In his 1971 Special Message to the Congress on Energy Resources, President Nixon further outlined his preferred path towards energy independence. His proposed programs included:

-Sulfur oxide control technology

-Coal gasification

-Leasing on the outer continental shelf for oil drilling

-Geothermal energy

-Increasing imports from Canada

-Government reorganization through the creation of an Energy Administration

From the day President Nixon delivered his first Special Message to Congress on Energy in 1971 to April of 1973, America’s energy research and development efforts expanded by 50 percent (RN, Special Message to the Congress on Energy Policy, 1973). Yet the crisis brought on by the oil embargo in the Middle East still demonstrated the United States’ unpreparedness when energy stockpiles became scarce. President Nixon challenged legislatures with energy farsightedness, yet the nation was not willing to sacrifice just yet.

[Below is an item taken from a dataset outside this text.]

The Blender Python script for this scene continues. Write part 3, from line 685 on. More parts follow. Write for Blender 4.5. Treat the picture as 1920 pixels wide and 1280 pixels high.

Validating his continuing devotion towards meeting America’s energy demands, President Nixon, in 1973, continued to push Congress for more legislative solutions. In this Special Message to Congress, President Nixon reiterated his priorities in exploring geothermal energy, expanding clean coal mining initiatives, and continuing the expansion of research and development. However, the oil embargo at the end of 1973 presented the United States with new and grim energy concerns.

President Nixon pressed more for the conservation of energy, international cooperation, and greater efforts geared toward constructing breeder nuclear reactors. He promulgated that a growing economy will always stimulate greater energy demands, and as such, the United States ought to tap into its copious coal reserves without reneging on the nation’s efforts to develop clean coal mining techniques.

It was also during this message that President Nixon again highlighted the importance of consolidating all energy resources programs into one energy authority, stating that “one of the major advantages of consolidating energy responsibilities would be the broader scope and greater balance this would give to research and development work in the energy field.”

With energy production being the incentive for reorganizing a large portion of federal bureaucracy, President Nixon worked tirelessly to untangle the predicament set forth by the shortsighted government of the 1960s.